About the Exhibition

Date

Aug 30 – Dec 5, 2021

Location

Boston, Medford

Artists

Judy Chicago, Young Joon Kwak, MPA, Lynn Hershman Leeson, Ellen Lesperance, Joiri Minaya, Cauleen Smith, Faith Wilding, Paula Wilson, and Carmen Winant with Carol Osmer Newhouse

Staying with the Trouble is a group exhibition that proposes strategies and coping mechanisms for navigating the current political and socio economic climate, which seems to be simultaneously slipping backward into the archaic and forward into the apocalyptic.

Each of the artists in Staying with the Trouble engages in a practice that is weblike in its references and positioned to challenge histories, past and projected, to engage with the immediate. Often drawing on world-building strategies and from the landscapes where they dwell, these artists embrace concepts of science fiction, intersectionality, and utopia through humor, joy, performance, mythology, and re-presentations of femininity and sexuality.

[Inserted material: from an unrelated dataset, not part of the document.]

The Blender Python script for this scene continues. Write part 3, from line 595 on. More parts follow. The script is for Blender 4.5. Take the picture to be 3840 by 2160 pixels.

Nonetheless, the works in this exhibition resist escapism, taking the hard road to “stay with the trouble” of the present while envisioning a new paradigm for negotiating it. These works ask viewers collaboratively to begin to lay the groundwork for imagining the unimaginable. This last year has witnessed continued violence against Black bodies, silencing of Indigenous voices, and attempts at erasure—whether at the ballot box or along the Dakota Access Pipeline. Yet this year has also seen a wider recognition of such systemic violence and a new commitment to the project of decolonization in efforts to both dismantle and shift societal narratives, newly privileging identities and voices long suppressed or misrepresented by the mainstream.

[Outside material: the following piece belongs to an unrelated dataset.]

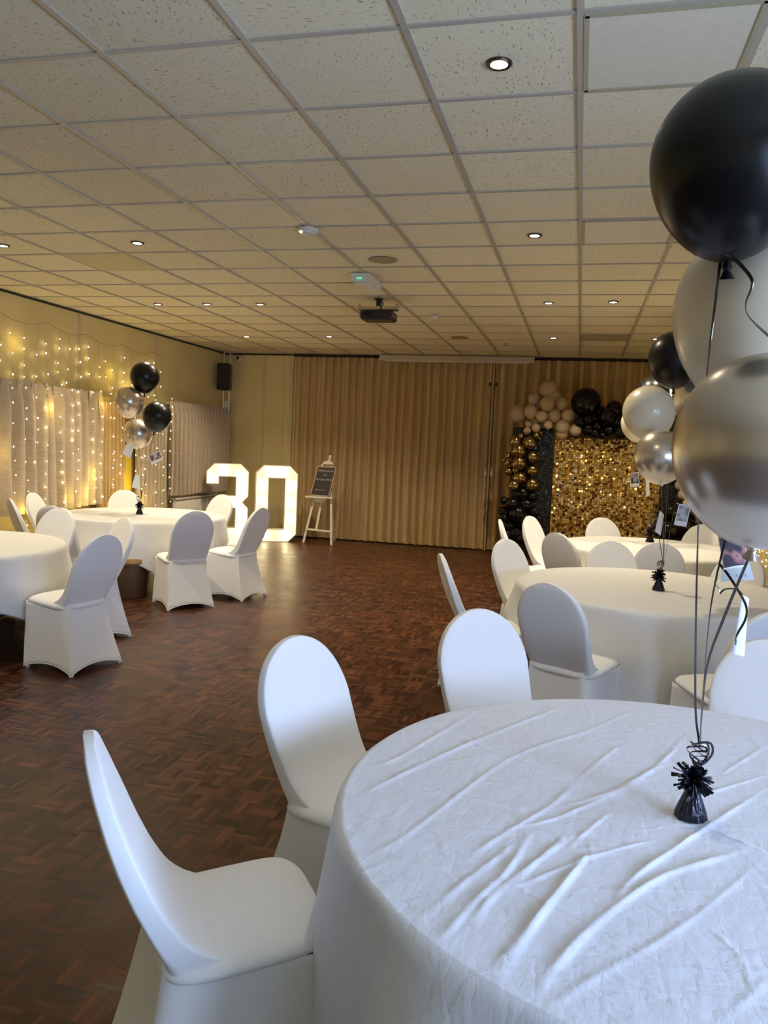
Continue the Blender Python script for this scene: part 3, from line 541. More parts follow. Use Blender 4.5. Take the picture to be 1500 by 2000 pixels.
# ------------------------------------------------------------------ light-up numbers
def number(kind, label, loc, rz):
    t = thing('light_up_number', label, 'light-up number', loc, rz)
    W, H, dp, s = .665, 1.225, .16, .2; c = .125
    if kind == '0':
        outer = [(0,c),(c,0),(W-c,0),(W,c),(W,H-c),(W-c,H),(c,H),(0,H-c)]
        hole = [(.205,.205),(W-.205,.205),(W-.205,H-.205),(.205,H-.205)]
        loops = [outer, hole]
        bulbs = [(.23,H-.1),(W-.23,H-.1),(.1,H-.33),(W-.1,H-.33),(.1,.62),(W-.1,.62),(.1,.36),(W-.1,.36),(.17,.12),(W-.17,.12)]
    else:
        loops = [[(0,.32),(0,c),(c,0),(W-c,0),(W,c),(W,.52),(W-.09,.6125),(W,.705),(W,H-c),(W-c,H),(c,H),(0,H-c),(0,H-.33),(.2,H-.33),(.2,H-.21),(W-.205,H-.21),(W-.205,.715),(.27,.715),(.27,.515),(W-.205,.515),(W-.205,.205),(.2,.205),(.2,.32)]]
        bulbs = [(.1,H-.25),(.28,H-.1),(W-.12,H-.2),(W-.1,.82),(W-.17,.6125),(W-.1,.42),(W-.12,.17),(.30,.1),(.11,.2),(.36,.6125)]
    def tri(loops, y):
        bm = bmesh.new(); es = []
        for l in loops:
            vs = [bm.verts.new((x-W/2, y, z)) for x, z in l]
            es += [bm.edges.new((vs[i], vs[(i+1)%len(vs)])) for i in range(len(vs))]
        bmesh.ops.triangle_fill(bm, use_beauty=True, edges=es)
        bm.verts.index_update(); r = ([v.co[:] for v in bm.verts], [[v.index for v in f.verts] for f in bm.faces]); bm.free(); return r
    b = MB(); b.add(*tri(loops, dp-.02)); b.add(*tri(loops, dp)); b.build('back_panel', M['digit'], t, smooth=False)
    b = MB()
    for l in loops:
        n_ = len(l)
        area = sum(l[i][0]*l[(i+1)%n_][1]-l[(i+1)%n_][0]*l[i][1] for i in range(n_)); sg = 1 if area > 0 else -1
        if l is not loops[0]: sg = -sg
        q = []
        for i in range(n_):
            p0, p1, p2 = Vector(l[i-1]), Vector(l[i]), Vector(l[(i+1)%n_])
            d1, d2 = (p1-p0).normalized(), (p2-p1).normalized(); n1, n2 = Vector((-d1.y,d1.x)), Vector((-d2.y,d2.x))
            m_ = (n1+n2); m_ = m_/max(.3, m_.length_squared)*2*.012*sg; q.append(p1+m_)
        for i in range(n_):
            j = (i+1)%n_; A = [l[i], l[j], q[j], q[i]]
            b.add([(x-W/2, y, z) for y in (0, dp) for x, z in A], [(0,1,2,3),(7,6,5,4),(0,4,5,1),(1,5,6,2),(2,6,7,3),(3,7,4,0)])
    b.build('rim', M['digit_rim'], t, smooth=False)
    for x, z in bulbs:
        b = MB(); b.lathe([(.013,0),(.015,-.02),(.03,-.05),(.034,-.07),(.026,-.092),(.008,-.1)], 14, (x-W/2, dp-.02, z), Matrix.Rotation(-PI/2,3,'X')); b.build('bulb', M['bulb'], t)
        ld = bpy.data.lights.new('bulb_glow', 'POINT'); ld.energy = .23; ld.color = (1,.80,.45); ld.shadow_soft_size = .035
        lo = bpy.data.objects.new('bulb_glow', ld); COL.objects.link(lo)
        lo.location = Matrix.Translation(loc) @ Matrix.Rotation(rz,4,'Z') @ Vector((x-W/2, -.02, z))
number('3', 'white light-up number three with warm bulbs, left of the zero', (-5.40, 11.50, 0), math.radians(30))
number('0', 'white light-up number zero with warm bulbs, between the three and the easel', (-4.66, 11.74, 0), math.radians(26))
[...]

The exhibition title is a direct reference to ecofeminist Donna Haraway’s 2016 book Staying with the Trouble: Making Kin in the Chthulucene, in which she calls for new ways of nonlinear thinking in an age when old methodologies are clearly failing. Echoing the critical ethos found within indigenous knowledge, philosophical practices, and modern science, Haraway advises collaborative approaches to learning to live (and die) together on a damaged Earth. Robin Wall Kimmerer, botanist, author of Braiding Sweetgrass, and citizen of the Potawatomi Nation, similarly highlights out interconnected paths to survival. Kimmerer writes of the extraordinary behavior of trees and remarks, “What happens to one of us happens to us all. We can starve together or feast together. All flourishing is mutual.” Both Kimmerer and Haraway ask all of us to see beyond the trees to the forest. The act of staying with the trouble is a call for new stories through acts of joy, empathy, coauthorship, collaboration, and invention; and to redefine family and economies in the here and now rather than to mourn the future preemptively.